Corinne débute par la lecture d’un extrait de son livre, spécialement choisi à notre demande en lien avec sa visite à la ferme.
L’art sait depuis toujours qu’il existe une esthétique du chaos. Je déteste le sadisme qui trouve sa volupté dans la souffrance de l’autre, tout comme la complaisance qui consiste à magnifier l’horreur, mais je ne peux que constater que celle-ci produit parfois des fulgurances de beauté, d’autant plus déchirantes qu’elles côtoient la tragédie. Ainsi, dans les Sunderbans, à jamais liés pour moi au Pays des marées d’Amitav Ghosh, le photographe indien Arko Datto a documenté la catastrophe en cours dans un delta du Bengale progressivement englouti par les eaux. Comment l’enfer peut-il être aussi beau… Ses photographies génèrent des éclairs esthétiques qui ne gomment en rien le propos dramatique. Le magnifique et l’horreur peuvent coexister ; ils le font même sans arrêt. La vie manie avec une dextérité étonnante les dés de l’attrait et de la répulsion. Le beau et le laid, l’ennuyeux et le passionnant, le familier et l’exceptionnel, la joie et les tracas : il nous faut embrasser tout cela.
Sauf à être assigné à un bonheur perpétuel ou à un écrasement constant, c’est dans l’intervalle entre ces deux pôles, de leur alternance, que naît le sentiment incandescent d’être vivant. Cheminer sur cette ligne de crête qui oscille sans cesse entre inquiétude et émerveillement, et y trouver nos points d’équilibre, implique une égale aptitude à déceler la beauté, à s’en réjouir et à poser un regard lucide et déterminé sur ce qui est en train de la saccager. Dans une ère marquée par l’ambiguïté, passer en un éclair d’une humeur primesautière à la plus profonde des gravités n’est pas faire preuve d’inconstance. Cultiver son esprit et regarder la catastrophe en face sans y perdre toute légèreté n’est pas de l’insouciance. Et se retirer de l’anormalité du monde pour mieux l’embrasser n’est pas une désertion. Ce va-et-vient, cette gymnastique des confins, est une des plus belles manières d’éviter le cynisme comme l’angélisme, et, in fine, de laisser dignement humain.

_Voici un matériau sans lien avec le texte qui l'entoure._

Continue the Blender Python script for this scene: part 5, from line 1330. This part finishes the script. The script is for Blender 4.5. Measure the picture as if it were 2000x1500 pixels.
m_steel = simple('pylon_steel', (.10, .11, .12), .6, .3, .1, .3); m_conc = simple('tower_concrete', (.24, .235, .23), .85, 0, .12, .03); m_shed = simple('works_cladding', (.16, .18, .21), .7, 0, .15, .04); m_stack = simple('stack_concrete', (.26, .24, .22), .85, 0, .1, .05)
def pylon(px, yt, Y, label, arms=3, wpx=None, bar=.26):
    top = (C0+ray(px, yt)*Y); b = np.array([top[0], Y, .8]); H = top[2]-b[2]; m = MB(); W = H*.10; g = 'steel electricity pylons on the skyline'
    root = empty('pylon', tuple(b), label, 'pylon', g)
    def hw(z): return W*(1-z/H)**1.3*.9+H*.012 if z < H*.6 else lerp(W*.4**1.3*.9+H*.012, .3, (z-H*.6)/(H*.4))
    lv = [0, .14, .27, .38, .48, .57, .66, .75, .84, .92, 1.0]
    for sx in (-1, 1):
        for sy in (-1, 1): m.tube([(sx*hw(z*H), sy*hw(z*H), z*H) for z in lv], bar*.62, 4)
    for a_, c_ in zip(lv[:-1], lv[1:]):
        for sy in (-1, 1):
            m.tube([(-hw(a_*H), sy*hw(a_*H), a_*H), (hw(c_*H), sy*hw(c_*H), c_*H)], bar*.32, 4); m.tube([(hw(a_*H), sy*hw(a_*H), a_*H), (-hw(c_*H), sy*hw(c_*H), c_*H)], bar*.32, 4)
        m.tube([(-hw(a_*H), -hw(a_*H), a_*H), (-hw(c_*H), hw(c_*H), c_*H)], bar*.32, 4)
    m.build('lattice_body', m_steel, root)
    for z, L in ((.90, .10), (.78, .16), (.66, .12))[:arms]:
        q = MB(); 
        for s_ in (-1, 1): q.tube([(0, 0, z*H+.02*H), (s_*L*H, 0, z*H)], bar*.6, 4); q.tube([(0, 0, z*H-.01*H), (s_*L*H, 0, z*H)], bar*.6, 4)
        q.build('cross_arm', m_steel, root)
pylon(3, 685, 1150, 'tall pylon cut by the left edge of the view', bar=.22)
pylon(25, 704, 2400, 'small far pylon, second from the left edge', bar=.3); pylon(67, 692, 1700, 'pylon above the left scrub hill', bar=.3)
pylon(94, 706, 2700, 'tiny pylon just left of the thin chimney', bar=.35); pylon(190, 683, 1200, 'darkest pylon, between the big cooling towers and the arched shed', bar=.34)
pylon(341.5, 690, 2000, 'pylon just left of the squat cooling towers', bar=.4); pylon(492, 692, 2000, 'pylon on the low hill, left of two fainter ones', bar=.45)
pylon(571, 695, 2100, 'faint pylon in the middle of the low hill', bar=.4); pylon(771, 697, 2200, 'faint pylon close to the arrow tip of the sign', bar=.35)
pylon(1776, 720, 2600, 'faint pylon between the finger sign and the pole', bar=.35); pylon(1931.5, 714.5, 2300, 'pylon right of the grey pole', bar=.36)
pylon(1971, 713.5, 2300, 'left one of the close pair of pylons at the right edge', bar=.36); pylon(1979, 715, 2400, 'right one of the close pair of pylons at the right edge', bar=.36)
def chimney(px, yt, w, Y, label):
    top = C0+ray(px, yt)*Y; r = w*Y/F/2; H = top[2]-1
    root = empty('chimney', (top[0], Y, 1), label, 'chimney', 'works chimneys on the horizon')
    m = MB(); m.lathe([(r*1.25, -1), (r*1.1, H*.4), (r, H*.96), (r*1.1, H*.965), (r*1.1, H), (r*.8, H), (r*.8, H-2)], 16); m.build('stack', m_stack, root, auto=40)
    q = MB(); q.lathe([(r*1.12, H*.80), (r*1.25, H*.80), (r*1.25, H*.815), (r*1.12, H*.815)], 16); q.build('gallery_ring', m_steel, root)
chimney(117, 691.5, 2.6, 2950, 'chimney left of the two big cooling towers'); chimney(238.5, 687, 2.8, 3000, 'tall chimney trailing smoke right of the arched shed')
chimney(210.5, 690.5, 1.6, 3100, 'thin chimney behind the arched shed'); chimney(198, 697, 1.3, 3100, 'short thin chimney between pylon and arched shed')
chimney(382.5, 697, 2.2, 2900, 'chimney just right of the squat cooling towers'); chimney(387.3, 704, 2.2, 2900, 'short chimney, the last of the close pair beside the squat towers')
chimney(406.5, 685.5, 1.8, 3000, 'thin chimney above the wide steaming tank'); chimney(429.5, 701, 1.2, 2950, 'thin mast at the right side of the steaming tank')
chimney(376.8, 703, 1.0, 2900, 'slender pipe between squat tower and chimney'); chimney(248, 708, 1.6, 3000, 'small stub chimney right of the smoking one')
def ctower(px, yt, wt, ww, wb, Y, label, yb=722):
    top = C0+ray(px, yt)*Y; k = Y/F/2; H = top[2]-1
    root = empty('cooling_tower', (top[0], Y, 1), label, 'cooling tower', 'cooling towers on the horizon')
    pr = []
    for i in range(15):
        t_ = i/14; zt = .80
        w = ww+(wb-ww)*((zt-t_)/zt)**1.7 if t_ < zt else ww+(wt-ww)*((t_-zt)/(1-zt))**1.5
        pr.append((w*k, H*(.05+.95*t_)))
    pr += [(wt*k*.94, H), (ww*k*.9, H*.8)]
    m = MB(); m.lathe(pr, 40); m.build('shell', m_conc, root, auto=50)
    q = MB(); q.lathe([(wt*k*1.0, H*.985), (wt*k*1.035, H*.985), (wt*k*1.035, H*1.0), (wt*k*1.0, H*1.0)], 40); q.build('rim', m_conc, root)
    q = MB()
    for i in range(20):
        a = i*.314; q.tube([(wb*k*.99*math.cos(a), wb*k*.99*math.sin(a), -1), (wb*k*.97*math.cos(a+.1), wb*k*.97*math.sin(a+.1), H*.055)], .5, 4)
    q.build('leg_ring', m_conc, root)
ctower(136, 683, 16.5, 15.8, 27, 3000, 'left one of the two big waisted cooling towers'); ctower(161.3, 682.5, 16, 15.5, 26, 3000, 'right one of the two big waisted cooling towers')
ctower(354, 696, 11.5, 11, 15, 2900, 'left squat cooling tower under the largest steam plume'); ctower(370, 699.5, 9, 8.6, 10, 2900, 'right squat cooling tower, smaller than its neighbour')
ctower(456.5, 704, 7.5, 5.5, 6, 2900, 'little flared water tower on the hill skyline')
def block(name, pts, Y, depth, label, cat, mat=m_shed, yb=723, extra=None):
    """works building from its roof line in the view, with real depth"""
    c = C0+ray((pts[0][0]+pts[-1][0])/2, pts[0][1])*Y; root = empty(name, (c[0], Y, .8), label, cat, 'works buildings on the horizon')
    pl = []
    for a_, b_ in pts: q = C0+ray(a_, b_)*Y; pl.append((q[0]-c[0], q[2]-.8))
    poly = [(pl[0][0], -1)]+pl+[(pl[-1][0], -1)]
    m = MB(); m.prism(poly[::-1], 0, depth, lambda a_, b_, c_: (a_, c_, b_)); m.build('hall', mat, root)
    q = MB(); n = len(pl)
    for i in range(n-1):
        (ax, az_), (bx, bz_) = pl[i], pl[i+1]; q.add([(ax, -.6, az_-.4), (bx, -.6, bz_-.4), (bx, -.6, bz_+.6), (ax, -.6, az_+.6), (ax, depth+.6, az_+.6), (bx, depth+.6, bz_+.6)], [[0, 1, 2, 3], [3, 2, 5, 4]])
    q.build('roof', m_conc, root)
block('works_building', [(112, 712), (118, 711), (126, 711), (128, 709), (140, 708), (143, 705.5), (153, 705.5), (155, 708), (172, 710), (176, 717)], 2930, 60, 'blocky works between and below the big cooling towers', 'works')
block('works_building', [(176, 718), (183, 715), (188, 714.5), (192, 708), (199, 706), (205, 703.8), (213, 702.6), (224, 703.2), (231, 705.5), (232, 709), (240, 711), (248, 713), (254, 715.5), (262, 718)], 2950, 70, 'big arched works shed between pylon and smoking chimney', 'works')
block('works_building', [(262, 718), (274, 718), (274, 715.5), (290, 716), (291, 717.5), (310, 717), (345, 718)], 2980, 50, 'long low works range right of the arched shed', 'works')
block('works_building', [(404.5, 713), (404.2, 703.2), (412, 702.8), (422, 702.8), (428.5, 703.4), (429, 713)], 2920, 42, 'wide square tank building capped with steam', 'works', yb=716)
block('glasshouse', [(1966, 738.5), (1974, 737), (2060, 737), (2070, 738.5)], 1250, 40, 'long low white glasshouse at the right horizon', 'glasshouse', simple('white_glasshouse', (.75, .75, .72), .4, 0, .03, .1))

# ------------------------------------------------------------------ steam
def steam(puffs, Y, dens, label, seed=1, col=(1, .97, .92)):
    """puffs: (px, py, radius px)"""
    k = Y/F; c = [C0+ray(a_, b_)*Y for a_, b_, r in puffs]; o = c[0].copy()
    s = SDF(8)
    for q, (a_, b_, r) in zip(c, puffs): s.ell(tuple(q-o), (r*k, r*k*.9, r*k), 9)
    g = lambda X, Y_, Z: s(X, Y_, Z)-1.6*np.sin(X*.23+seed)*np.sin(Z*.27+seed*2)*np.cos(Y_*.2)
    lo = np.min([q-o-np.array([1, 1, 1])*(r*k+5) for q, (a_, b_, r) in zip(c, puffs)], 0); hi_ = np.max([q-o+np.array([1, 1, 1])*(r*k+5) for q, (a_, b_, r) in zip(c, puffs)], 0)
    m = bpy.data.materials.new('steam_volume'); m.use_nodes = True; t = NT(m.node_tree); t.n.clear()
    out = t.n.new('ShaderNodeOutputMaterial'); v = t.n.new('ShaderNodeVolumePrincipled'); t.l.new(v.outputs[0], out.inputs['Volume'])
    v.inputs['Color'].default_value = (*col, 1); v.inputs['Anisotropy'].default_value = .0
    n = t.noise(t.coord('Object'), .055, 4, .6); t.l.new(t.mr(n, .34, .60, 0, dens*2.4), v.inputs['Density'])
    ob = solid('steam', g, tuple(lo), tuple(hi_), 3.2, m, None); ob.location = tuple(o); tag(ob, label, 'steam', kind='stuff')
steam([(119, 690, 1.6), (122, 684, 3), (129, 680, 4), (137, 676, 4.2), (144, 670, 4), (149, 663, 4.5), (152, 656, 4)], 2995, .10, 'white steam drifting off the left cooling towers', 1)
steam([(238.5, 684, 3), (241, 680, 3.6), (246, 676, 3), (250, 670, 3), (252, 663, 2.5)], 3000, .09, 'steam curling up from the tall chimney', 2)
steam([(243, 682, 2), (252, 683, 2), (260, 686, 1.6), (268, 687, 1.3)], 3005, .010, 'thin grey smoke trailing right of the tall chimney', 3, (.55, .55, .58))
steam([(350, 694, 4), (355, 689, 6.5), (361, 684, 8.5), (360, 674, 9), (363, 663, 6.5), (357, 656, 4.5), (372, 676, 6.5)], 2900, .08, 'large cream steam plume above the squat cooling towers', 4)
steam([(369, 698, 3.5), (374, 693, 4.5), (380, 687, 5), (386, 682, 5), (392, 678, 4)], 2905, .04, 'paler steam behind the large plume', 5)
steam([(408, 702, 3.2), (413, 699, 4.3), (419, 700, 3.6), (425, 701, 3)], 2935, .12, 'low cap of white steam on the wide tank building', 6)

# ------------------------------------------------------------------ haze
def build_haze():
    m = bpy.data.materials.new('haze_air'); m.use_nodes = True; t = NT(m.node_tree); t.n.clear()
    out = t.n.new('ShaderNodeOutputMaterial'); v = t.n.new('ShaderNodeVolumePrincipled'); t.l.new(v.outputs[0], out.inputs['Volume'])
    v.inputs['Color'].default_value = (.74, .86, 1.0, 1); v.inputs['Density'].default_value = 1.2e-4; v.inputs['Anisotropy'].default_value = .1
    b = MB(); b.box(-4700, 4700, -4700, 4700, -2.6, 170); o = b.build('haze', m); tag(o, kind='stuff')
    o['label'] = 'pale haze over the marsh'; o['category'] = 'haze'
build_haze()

Samuel : Pourquoi est-ce que tu as choisi ce passage ?
Corinne : Je pense que ces derniers paragraphes capturent l’essence de ce que j’ai voulu exprimer dans ce livre, qui n’est pas simple à résumer. Comme tu l’as mentionné en introduction, je ne suis ni universitaire ni chercheuse. Je n’écris pas des essais structurés avec une thèse, un plan, ou une argumentation rigoureuse. Ce livre s’est davantage construit autour de réflexions, de souvenirs, de pensées qui s’enchaînent de manière spontanée. On passe d’un sujet à l’autre, de la broderie en prison au Rojava, d’un voyage en Inde au militantisme. C’est fluide, chaotique, mais peut-être que ces dernières lignes en saisissent l’essentiel.
Samuel : J’aimerais commencer par une question qui me semble centrale dans ton travail, comme un fil rouge. On a parfois l’impression que le militantisme implique de se battre sans cesse, au point de perdre de vue ce qui nous apporte de la joie. Est ce que c’est quelque chose que tu as ressenti ?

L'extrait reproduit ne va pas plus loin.